Isabelle Boberg: Im Team SilentRIDERS haben sich auf meine Initiative schwerhörige und gehörlose Fahrer zusammen getan. Dadurch wollten wir Sponsoren für unsere Sache gewinnen. Dieses Ziel haben wir auch erreicht, da MED-EL das Team sponsert. Wir versuchen anderen Menschen zu zeigen, dass man vieles erreichen kann, auch wenn man gewisse Handicaps hat. Ein Chefarzt eines Uniklinikums hat mir empfohlen, mit dem CI kein Hockey zu spielen. Das wäre zu gefährlich. In einem anderen Uniklinikum bekam ich das Gegenteil zu hören. „Frau Boberg“, sagte man mir dort, „wenn Ihnen das Spaß macht, dann machen Sie das. Wenn es kaputt geht, bekommen Sie ein neues.“ Seit sieben Jahren habe ich es nun und es hat viele Hockeybälle, Fußbälle, Bodychecks und Fahrradstürze ausgehalten. Am gefährlichsten sind die Bettkante und die Dachschräge, da bleibe ich am häufigsten mit dem Kopf hängen. ;-)

netzathleten.de: Woher kam die Idee?
Isabelle Boberg: Die Idee kam bei der Deutschen Meisterschaft 2013, als ein paar Fahrer gefragt wurden, ob sie zum Nationalteam stoßen wollen. Diese verneinten mit Hinweis auf fehlendes Material und monetäre Mittel. Im Zuge dessen begaben sich Luise Jungnickel und ich auf Sponsorensuche, um diese Probleme zu lösen.

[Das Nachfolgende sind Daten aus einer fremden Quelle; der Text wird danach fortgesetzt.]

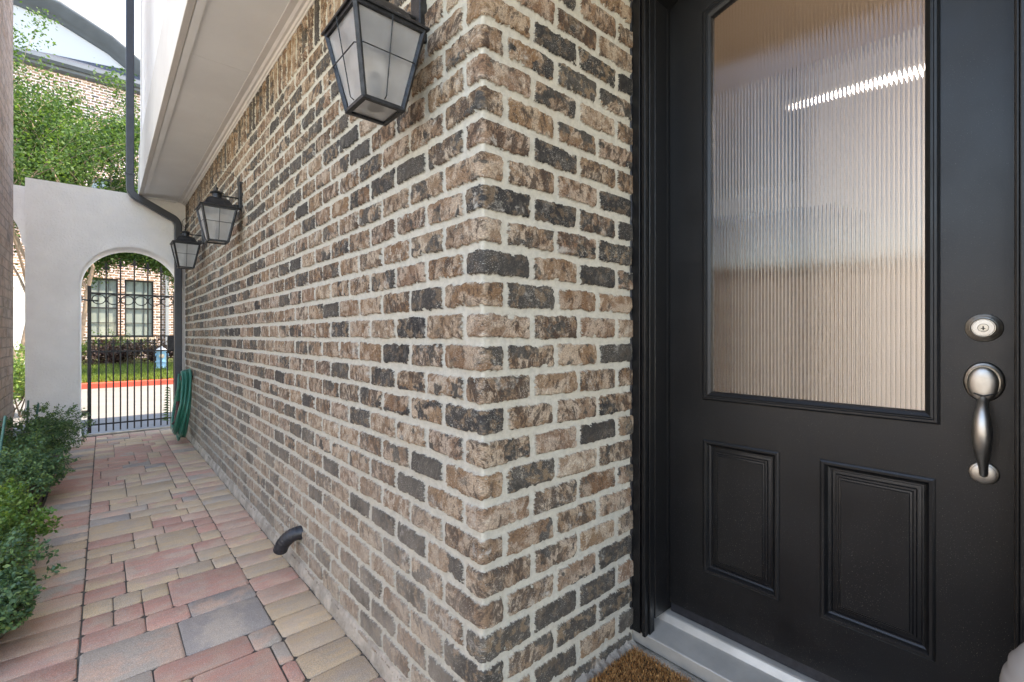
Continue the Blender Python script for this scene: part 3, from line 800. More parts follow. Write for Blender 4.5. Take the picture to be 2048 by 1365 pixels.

netzathleten.de: Können sich auch Normalhörer eurem Team anschließen?
Isabelle Boberg: Ja sicher. Aus der Grundidee heraus heißt das Team „Team silentRIDERS“. Momentan haben wir mit Lisa Fischer eine Normalhörende Bundesliga-Fahrerin im Team. Kleinere Rennen wird sie für das Team silentRIDERS bestreiten, bei großen Rennen wird man sie im MAXX-Solar Bundesligatrikot sehen. Jeder andere nicht schwerhörige oder gehörlose Fahrer ist bei uns selbstverständlich auch willkommen. Der Verein RV1889 Schweinfurt versucht, langsam wieder eine breite Struktur an Vereinsfahrern aufzubauen. Wir versuchen für die Zukunft wieder Juniorenfahrer zu bekommen und dem Radsport in Schweinfurt wieder ein Gesicht zu geben.